Anyway, fascinating and eclectic mix of books, and I look forward to catching up on all of them, thought at the pace I’m going it’ll take me five years. Thanks for putting it together!
I may never finish this 19-paged article, but if nothing else I must note my thoughts on the statue of Disney & Mouse: a caption reading, “Someday, Mickey, all of this will be yours.”
Of related interest, there is a campaign to vote for Aleister Crowley for President going on this year:
“We realize that Aleister Crowley is dead. And British. And, moreover, not running for office. Nevertheless, we believe that the most effective vote you can cast in 2012 is one for Aleister Crowley.”
More at http://ac2012.com
Anyone who’s really interested in this stuff should read the Illuminatus trilogy. Bob Shea and Bob Wilson were both friends of mine, and they new amazing amounts of this stuff.
I believe Antti P. Balk’s latest, “Balderdash: A Treatise on Ethics” also covers many of these same topics (and people):
http://www.amazon.com/dp/9525700402/
I’m sorry, this is just silly.
Yeah, that was my thought, too.
But, don’t cede the field (don’t seed the feeled), because they’ve been writing in stone again, since the early 90s –and that one-world thingie is immune to negative results. Our world in terms of time is a light skiff running on the surface of a very deep pagan sea.
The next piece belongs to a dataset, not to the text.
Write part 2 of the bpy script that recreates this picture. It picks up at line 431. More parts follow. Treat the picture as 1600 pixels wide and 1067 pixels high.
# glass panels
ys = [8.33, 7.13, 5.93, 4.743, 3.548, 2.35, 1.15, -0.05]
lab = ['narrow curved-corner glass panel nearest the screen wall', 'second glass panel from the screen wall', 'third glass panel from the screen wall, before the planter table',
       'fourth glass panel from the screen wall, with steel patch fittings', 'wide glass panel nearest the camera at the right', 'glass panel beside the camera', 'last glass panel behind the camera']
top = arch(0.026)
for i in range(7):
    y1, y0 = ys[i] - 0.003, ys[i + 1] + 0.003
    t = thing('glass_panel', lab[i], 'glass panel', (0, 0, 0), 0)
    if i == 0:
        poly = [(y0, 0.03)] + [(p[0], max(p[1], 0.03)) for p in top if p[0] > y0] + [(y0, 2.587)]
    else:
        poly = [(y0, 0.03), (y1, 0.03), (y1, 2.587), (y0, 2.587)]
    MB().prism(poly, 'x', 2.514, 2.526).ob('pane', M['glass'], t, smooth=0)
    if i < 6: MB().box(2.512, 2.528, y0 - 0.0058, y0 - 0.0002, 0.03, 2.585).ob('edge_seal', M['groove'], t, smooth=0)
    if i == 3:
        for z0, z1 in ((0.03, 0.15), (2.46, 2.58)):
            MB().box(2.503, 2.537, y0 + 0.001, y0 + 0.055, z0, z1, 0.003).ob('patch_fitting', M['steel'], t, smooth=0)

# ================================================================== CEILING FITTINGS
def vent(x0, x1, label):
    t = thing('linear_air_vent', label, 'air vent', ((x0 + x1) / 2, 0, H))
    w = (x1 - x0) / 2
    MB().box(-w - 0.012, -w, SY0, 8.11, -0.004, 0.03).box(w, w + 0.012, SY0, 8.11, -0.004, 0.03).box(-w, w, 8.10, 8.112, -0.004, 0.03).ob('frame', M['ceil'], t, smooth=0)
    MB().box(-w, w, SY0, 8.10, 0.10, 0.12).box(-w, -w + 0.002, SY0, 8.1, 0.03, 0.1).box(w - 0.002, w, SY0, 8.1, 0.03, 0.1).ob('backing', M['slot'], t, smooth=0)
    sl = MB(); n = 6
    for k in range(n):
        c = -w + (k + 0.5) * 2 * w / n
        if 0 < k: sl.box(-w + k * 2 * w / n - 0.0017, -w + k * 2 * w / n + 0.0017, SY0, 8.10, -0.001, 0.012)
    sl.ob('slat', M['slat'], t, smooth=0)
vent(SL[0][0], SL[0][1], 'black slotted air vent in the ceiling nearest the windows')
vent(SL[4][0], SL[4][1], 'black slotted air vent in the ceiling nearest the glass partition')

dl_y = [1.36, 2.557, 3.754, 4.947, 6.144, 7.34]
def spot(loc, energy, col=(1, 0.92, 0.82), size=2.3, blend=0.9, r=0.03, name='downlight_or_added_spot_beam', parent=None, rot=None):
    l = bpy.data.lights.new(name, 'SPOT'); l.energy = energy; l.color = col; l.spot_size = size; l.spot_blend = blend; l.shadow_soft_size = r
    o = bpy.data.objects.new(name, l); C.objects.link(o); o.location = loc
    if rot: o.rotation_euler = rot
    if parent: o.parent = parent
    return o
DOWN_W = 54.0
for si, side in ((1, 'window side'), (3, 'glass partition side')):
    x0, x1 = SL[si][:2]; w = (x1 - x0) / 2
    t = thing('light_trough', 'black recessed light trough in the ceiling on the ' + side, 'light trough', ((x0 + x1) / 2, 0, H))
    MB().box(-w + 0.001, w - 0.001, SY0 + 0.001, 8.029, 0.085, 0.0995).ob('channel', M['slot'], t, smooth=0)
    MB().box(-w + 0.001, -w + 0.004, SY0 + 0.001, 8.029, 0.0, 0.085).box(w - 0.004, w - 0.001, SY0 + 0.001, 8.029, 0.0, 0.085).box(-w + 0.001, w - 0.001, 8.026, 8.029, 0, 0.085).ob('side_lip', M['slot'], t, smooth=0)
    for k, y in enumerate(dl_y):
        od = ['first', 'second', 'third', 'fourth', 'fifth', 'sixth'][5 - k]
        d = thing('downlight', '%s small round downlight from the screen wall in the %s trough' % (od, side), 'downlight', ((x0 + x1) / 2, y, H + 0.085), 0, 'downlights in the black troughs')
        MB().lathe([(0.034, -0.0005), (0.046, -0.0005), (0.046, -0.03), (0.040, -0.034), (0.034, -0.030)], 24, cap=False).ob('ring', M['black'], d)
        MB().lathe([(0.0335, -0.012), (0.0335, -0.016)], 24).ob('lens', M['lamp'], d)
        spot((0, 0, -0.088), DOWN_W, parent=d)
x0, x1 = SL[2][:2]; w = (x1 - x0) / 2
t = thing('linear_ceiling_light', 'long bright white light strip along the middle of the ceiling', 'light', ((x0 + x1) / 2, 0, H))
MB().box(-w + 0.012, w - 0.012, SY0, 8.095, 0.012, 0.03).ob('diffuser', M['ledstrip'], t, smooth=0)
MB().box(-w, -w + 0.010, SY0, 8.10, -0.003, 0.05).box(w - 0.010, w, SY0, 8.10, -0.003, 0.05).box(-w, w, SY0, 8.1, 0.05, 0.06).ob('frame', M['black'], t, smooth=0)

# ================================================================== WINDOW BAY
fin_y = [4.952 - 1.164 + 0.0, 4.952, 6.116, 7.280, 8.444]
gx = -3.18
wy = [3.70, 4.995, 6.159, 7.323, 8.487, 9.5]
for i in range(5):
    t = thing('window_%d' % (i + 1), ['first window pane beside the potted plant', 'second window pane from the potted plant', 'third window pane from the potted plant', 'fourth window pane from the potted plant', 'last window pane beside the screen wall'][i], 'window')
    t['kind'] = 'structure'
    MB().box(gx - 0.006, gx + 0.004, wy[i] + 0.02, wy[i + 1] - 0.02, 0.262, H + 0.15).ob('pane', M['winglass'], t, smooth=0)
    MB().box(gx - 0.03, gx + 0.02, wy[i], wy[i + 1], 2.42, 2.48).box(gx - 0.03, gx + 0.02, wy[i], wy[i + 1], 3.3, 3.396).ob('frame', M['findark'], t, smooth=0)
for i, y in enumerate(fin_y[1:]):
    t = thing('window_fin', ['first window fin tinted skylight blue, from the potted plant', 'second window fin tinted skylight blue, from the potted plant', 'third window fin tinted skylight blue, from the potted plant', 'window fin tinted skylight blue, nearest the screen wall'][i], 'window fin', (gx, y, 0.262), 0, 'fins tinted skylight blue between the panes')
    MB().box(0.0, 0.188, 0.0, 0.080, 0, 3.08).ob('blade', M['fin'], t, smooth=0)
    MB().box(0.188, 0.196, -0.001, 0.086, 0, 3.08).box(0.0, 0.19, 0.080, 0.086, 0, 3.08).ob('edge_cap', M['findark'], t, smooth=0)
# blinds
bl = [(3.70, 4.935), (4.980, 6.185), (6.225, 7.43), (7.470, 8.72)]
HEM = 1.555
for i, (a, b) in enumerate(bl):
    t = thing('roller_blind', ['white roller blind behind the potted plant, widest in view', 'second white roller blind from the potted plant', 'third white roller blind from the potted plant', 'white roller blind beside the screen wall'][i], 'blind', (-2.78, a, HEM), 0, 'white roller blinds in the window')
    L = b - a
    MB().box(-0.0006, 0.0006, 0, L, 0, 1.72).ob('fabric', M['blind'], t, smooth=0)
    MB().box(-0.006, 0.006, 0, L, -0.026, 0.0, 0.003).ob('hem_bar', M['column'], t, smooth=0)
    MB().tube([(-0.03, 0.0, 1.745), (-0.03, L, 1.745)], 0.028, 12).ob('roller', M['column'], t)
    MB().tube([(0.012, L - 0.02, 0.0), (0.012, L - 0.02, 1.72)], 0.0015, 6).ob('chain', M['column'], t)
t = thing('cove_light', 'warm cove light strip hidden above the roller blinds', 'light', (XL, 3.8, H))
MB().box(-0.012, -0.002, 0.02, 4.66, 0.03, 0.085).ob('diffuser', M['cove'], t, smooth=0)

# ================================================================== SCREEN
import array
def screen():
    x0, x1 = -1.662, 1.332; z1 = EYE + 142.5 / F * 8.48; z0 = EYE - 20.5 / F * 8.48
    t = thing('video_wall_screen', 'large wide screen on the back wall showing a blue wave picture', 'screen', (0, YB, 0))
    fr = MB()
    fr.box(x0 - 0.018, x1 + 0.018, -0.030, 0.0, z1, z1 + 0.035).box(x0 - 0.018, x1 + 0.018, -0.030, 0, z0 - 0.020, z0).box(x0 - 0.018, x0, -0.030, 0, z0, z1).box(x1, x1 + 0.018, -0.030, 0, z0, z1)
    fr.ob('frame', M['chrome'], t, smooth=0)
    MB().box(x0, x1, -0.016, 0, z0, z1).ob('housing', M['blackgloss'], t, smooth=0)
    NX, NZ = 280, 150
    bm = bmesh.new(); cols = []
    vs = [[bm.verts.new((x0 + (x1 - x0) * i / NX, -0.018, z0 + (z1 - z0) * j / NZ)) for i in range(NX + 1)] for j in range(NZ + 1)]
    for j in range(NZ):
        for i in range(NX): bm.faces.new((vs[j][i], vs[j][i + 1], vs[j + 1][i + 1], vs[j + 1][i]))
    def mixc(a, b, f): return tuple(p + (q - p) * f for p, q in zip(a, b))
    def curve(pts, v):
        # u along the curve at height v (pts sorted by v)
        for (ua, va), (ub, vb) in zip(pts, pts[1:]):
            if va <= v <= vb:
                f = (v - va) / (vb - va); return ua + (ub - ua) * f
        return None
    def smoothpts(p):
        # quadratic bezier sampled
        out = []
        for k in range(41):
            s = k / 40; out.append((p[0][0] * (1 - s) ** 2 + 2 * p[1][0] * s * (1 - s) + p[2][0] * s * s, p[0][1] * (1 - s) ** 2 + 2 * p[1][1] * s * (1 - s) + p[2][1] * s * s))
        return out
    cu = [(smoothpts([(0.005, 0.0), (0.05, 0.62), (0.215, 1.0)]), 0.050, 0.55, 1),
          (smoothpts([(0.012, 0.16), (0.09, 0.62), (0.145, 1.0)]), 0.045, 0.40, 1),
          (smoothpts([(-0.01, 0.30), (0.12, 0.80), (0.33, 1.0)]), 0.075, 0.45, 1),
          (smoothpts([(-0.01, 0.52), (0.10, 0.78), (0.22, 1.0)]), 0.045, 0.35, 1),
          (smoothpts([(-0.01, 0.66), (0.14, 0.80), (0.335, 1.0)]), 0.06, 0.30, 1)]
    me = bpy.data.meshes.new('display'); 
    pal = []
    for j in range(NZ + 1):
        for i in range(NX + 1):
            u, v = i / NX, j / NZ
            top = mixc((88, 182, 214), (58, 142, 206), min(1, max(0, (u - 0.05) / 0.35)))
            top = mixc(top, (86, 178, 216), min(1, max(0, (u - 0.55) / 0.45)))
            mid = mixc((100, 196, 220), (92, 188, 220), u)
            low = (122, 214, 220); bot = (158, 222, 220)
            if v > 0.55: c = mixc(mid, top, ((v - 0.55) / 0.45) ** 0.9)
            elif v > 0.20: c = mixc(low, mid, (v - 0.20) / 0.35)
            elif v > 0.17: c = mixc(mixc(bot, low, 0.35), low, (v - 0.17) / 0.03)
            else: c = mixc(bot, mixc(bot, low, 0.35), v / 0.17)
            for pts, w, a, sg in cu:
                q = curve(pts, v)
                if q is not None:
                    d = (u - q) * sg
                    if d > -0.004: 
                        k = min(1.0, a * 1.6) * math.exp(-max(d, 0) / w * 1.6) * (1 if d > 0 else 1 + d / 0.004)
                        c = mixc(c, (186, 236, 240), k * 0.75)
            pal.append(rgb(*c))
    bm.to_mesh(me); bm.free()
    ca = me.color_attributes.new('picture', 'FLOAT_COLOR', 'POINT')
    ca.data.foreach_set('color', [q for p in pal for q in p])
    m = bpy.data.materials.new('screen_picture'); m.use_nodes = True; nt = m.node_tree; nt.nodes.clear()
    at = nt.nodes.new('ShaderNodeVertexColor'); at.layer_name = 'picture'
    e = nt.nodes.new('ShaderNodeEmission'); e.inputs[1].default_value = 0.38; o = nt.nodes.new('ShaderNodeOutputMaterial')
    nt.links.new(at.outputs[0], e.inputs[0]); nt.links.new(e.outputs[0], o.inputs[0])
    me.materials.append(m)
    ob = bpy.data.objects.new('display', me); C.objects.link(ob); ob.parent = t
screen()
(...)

“They have failed to reveal one new truth, but have succeeded in repeating all the old errors,” so said William Blake, a countercultural icon, about the followers of another, Swedenborg.
Counter cultures come and they go, or as “firesign say” there’s a seeker born every minute.
As a veteren of the ashram industrial complex, I have learned there is an inherent contradiction in the “commoditization of cool,” or huckstering the Path.
Occultism is escapist obscurantism; flashlit faces in the pretend dark.
Everyone believes something but I believe you can learn more about “counter culture” from the Beatles and the Dead.
Or Orwell and Burgess.
Stay skeptical, my friends.
This was a thought-provoking and meaty article. I can see why it might be too much for some, but I enjoyed it.
Pushing people out of their comfort zone once in a while is a good thing. If I hadn’t been pushed a couple of times, I’d still be the kneejerk liberal my parents and teachers programmed me to be.
Good job, Mr. Swindle
Thank you very much. I look forward to more of your feedback as the series continues.
More drivel from Swindle. Get a life.
As an atheist and a fan of indie rock and Wes Anderson and Akira Kurosawa movies, along with being a video game and comic book nerd (most of my wardrobe is t-shirts advertising either superheroes or old 8-bit nintendo games), I think I classify as counterculture conservative. Although, mostly I’d just refer to myself as a skeptical nerdservative.
Yes, you qualify. Welcome. Perhaps in the future I’ll have to add books for Nerdservatives. Any suggestions?